Study: Stronger R.I. construction industry could help bring unemployment down to 7.3%

IN A STUDY commissioned by the Rhode Island Construction Coalition, Bryant University economist Edinaldo Tebaldi said the construction industry directly and indirectly contributed 7.7 percent of Rhode Island's gross domestic product in 2013. Above, a map showing the distribution of construction employment across Rhode Island by county. / COURTESY RHODE ISLAND CONSTRUCTION COALITION
IN A STUDY commissioned by the Rhode Island Construction Coalition, Bryant University economist Edinaldo Tebaldi said the construction industry directly and indirectly contributed 7.7 percent of Rhode Island's gross domestic product in 2013. Above, a map showing the distribution of construction employment across Rhode Island by county. / COURTESY RHODE ISLAND CONSTRUCTION COALITION

EAST PROVIDENCE – The struggling Rhode Island construction industry could help reduce the state’s high unemployment rate by 1.4 percentage points if allowed to foster changes that would restore jobs, according to a study prepared for five trade groups by a Bryant University economist.
The state’s unemployment rate, currently 8.7 percent, is the highest in the country.
The five trade groups – Associated Builders and Contractors, Associated General Contractors, Construction Industries of Rhode Island, the RI Builders Association and Build RI – announced Tuesday that they are banding together as the Rhode Island Construction Coalition in an effort to promote the industry and support three broad policy recommendations made in the report that could help boost growth.
The groups released the report Tuesday morning at the RI Builders Association offices at 450 Veterans Memorial Parkway. Each trade group contributed equally to fund the $10,000 report, said RI Builders Association Executive Director John Marcantonio.
The report’s recommendations include reforming the construction permitting process, identifying issues that delay development and increase construction costs, and assessing opportunities to build and remodel public and private properties across cities and towns here.

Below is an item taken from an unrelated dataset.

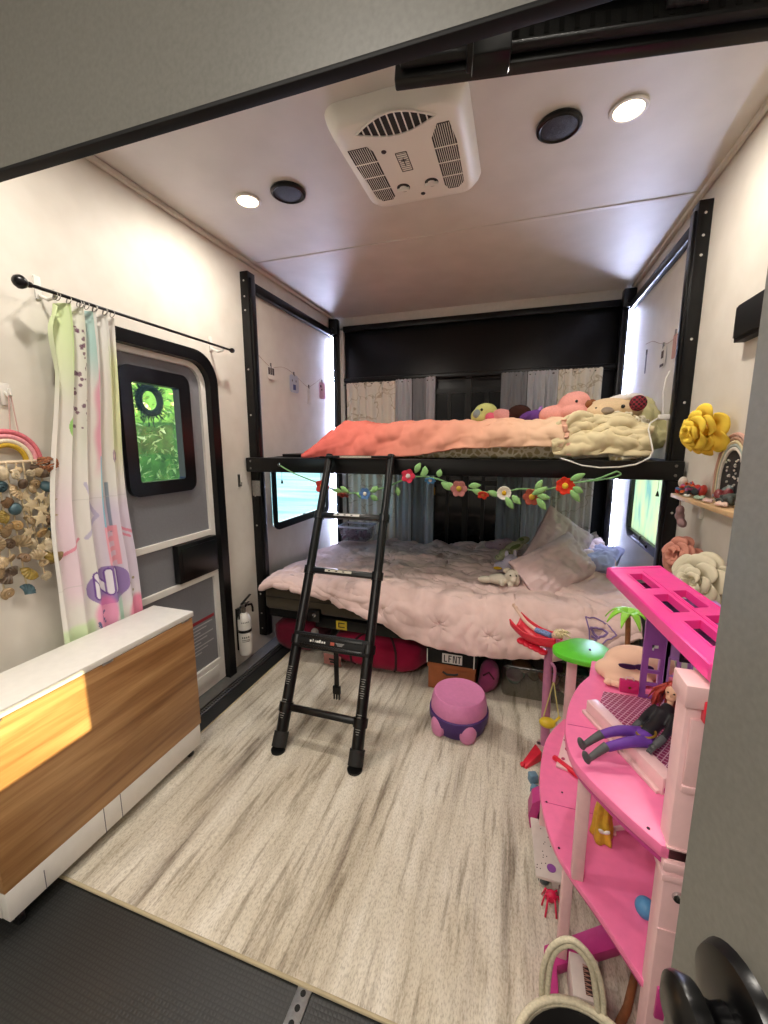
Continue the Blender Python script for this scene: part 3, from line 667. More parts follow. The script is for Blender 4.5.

According to the report, the construction industry favorably affected the state’s economy in 2013, supporting 29,916 jobs here and adding $3.9 billion to the state’s output, which economist Edinaldo Tebaldi, a Bryant associate professor of economics, said represents 7.7 percent of the state’s gross domestic product.
The construction industry’s GDP contribution includes $2.07 billion in direct output and $1.83 billion in “induced output,” Tebaldi wrote, which represents household spending by workers employed in the industry.
If the construction industry were able to return to the operating levels observed in 2001, the sector’s direct GDP contribution would rise from $2.07 billion to $2.75 billion, supporting 9,880 new jobs in Rhode Island, creating $404 million in extra income for Rhode Island households, and generating $60.2 million more in tax revenues for the state, Tebaldi said.
Tebaldi documented his findings using a multiplier calculation method specific to the state of Rhode Island and based on data provided by the U.S. Bureau of Economic Analysis. The multiplier reflects not only direct impacts within the construction industry but also indirect impacts in such industries as retail, health care and manufacturing.
In addition to the broad economic impact for Rhode Island projected in Tebaldi’s study, the boost in construction employment would also cause the state unemployment rate to drop 1.4 percentage points from its current level to 7.3 percent, he said.
While construction jobs in Rhode Island rose from 18,889 to 21,704 between 2001 and 2005 and stayed constant in 2006, they “plummeted” between 2007 and 2010, Tebaldi said, when the industry lost about 7,550 jobs – 26 percent of employment. Since then, construction employment has not changed much, he wrote.
“The current weak national construction outlook makes the short term a difficult time for construction in Rhode Island,” said Tebaldi. “The state has to align its cost-structure, improve productivity and seize all opportunities to expand construction activity.”
Tebaldi’s assessments do not reflect the opinions of Bryant University, according to a study disclaimer.